Alors, en suivant l’exemple d’Abraham et bien plus encore avec l’exemple de Jésus, et surtout en utilisant les mots de Jésus, soyons simples avec Dieu. Quand nous prions, ne nous faisons pas de nœuds, soyons aussi spontanés qu’un petit enfant qui ose tout dans les bras de son père. Je suis sûr que l’une des plus grandes souffrances de Dieu, c’est de nous voir aussi peu spontanés avec lui, de nous entendre dire des formules qui sortent plus de notre tête que de notre cœur.

Le 2° point commun entre la prière d’Abraham et celle de Jésus, je le qualifierai de prière décentrée, l’un et l’autre pratiquent une prière décentrée.

  • Abraham prie en faveur des gens de Sodome, il n’a rien demandé pour lui, son cœur est largement ouvert aux autres.
  • Quant à Jésus, dans la prière du Notre Père, dans la 1° partie de cette prière, il nous livre sans doute les mots de sa prière, une prière toute tournée vers le Père : que TON nom soit sanctifié, que TON règne vienne, que TA volonté soit faite. Jésus ne demande rien pour lui, son cœur est ouvert à Dieu son Père.

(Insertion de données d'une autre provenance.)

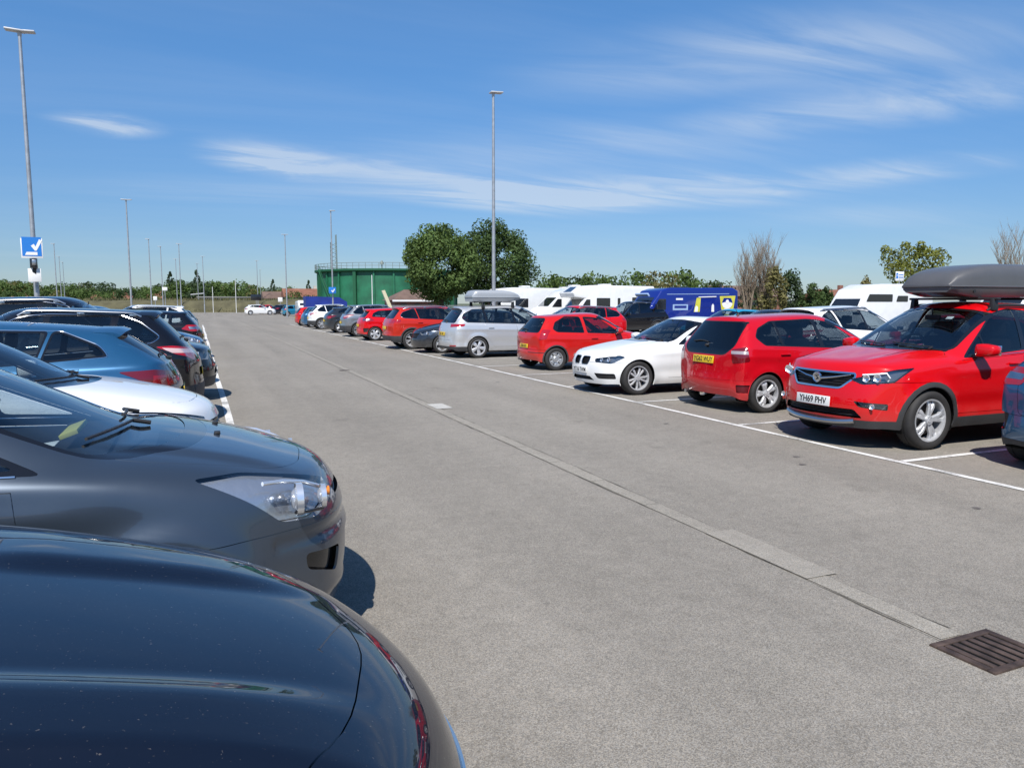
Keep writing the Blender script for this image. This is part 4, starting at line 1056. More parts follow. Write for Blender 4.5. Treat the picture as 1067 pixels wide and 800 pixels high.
for pa, pb, wd, nz, am in (((270, 165), (640, 222), .55, fine, 1.25), ((480, 208), (900, 196), .62, fine, 1.1), ((50, 124), (170, 138), .20, wisp, 1.0), ((540, 85), (1150, 40), .42, fine, .55),
                           ((700, 138), (1150, 88), .36, fine, .65), ((800, 192), (1080, 166), .35, fine, .6), ((380, 165), (900, 150), .5, soft, .45), ((60, 195), (420, 205), .4, soft, .4), ((700, 230), (1067, 225), .5, soft, .35)):
    acc = addnode(acc, streak(pa, pb, wd, nz, am))
haz = N.new('ShaderNodeMapRange'); haz.interpolation_type = 'SMOOTHSTEP'; haz.inputs['From Min'].default_value = .55; haz.inputs['From Max'].default_value = .0; haz.inputs['To Max'].default_value = .0
LK.new(sx.outputs['Z'], haz.inputs['Value'])
acc = addnode(acc, mulnode(soft, .10))
clp = N.new('ShaderNodeMath'); clp.operation = 'MINIMUM'; clp.inputs[1].default_value = .55; LK.new(acc.outputs[0], clp.inputs[0])
tint = N.new('ShaderNodeMix'); tint.data_type = 'RGBA'; tint.blend_type = 'MULTIPLY'; tint.inputs['Factor'].default_value = 1.
hr = N.new('ShaderNodeMapRange'); hr.interpolation_type = 'SMOOTHSTEP'; hr.inputs['From Min'].default_value = -.02; hr.inputs['From Max'].default_value = .42; LK.new(sx.outputs['Z'], hr.inputs['Value'])
hm = N.new('ShaderNodeMix'); hm.data_type = 'RGBA'; hm.inputs['A'].default_value = (.52, .60, .74, 1); hm.inputs['B'].default_value = (.63, .99, 1.20, 1)
LK.new(hr.outputs['Result'], hm.inputs['Factor']); LK.new(hm.outputs['Result'], tint.inputs['B'])
LK.new(sk.outputs[0], tint.inputs['A'])
mxs = N.new('ShaderNodeMix'); mxs.data_type = 'RGBA'; mxs.inputs['B'].default_value = (5.6, 6.2, 6.9, 1)
LK.new(clp.outputs[0], mxs.inputs['Factor']); LK.new(tint.outputs['Result'], mxs.inputs['A'])
LK.new(mxs.outputs['Result'], bg.inputs['Color']); bg.inputs['Strength'].default_value = .085
sl = bpy.data.lights.new('sun', 'SUN'); sl.energy = 4.3; sl.angle = radians(.53); sl.color = (1., .95, .88)
so = bpy.data.objects.new('sun', sl); COL.objects.link(so); so.rotation_euler = SUNV.to_track_quat('Z', 'Y').to_euler(); so.location = (-10, -10, 30)
S.view_settings.view_transform = 'Standard'; S.view_settings.look = 'None'; S.view_settings.gamma = 1.; S.view_settings.use_curve_mapping = False
S.view_settings.exposure = .55
S.cycles.max_bounces = 8; S.cycles.transparent_max_bounces = 14; S.cycles.caustics_reflective = False; S.cycles.caustics_refractive = False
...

Ces deux exemples de prière nous interrogent donc : est-ce que notre prière est suffisamment décentrée ? N’est-elle pas trop souvent auto-référencée selon l’expression que le pape François aimait utiliser ? Je ne dis pas qu’il ne faut jamais rien demander pour nous dans la prière, mais il ne faut jamais commencer par-là sinon, je vais me retrouver au centre de ma prière et ma prière va tourner en rond. Quand nous prions, ouvrons notre cœur d’abord au Seigneur, prenons le temps de nous mettre en sa présence, de réaliser que le Père tout-puissant, créateur de l’univers visible et invisible, je peux l’appeler abba. N’hésitons pas à redire ce mot plusieurs fois, avec délectation, comme on fait passer et repasser un bon vin sur nos lèvres et notre palais pour en libérer tous les arômes. Goûtons à la suavité de ce mot de Père, mesurons le privilège que nous avons de pouvoir parler avec lui dans une grande familiarité. Ensuite, nous pourrons lui ouvrir notre cœur et si possible, à la manière d’Abraham, en le priant pour les autres, ceux que nous aimons et ceux que nous n’aimons pas assez. Et après, viendra le temps de lui confier ce qui nous tient à cœur personnellement.

Je ne dis pas qu’il faudra toujours appliquer à la lettre la méthode que je viens de vous livrer, mais ce qui est sûr, c’est que si je vis la prière de manière décentrée, ma prière élargira mon cœur et plus mon cœur sera élargi, plus le Seigneur pourra le remplir de son amour et plus j’en ressortirai transformé.

Par l’intercession de Notre Dame de Laghet demandons cette grâce de pouvoir grandir dans une vie de prière toujours plus décentrée et empreinte de familiarité.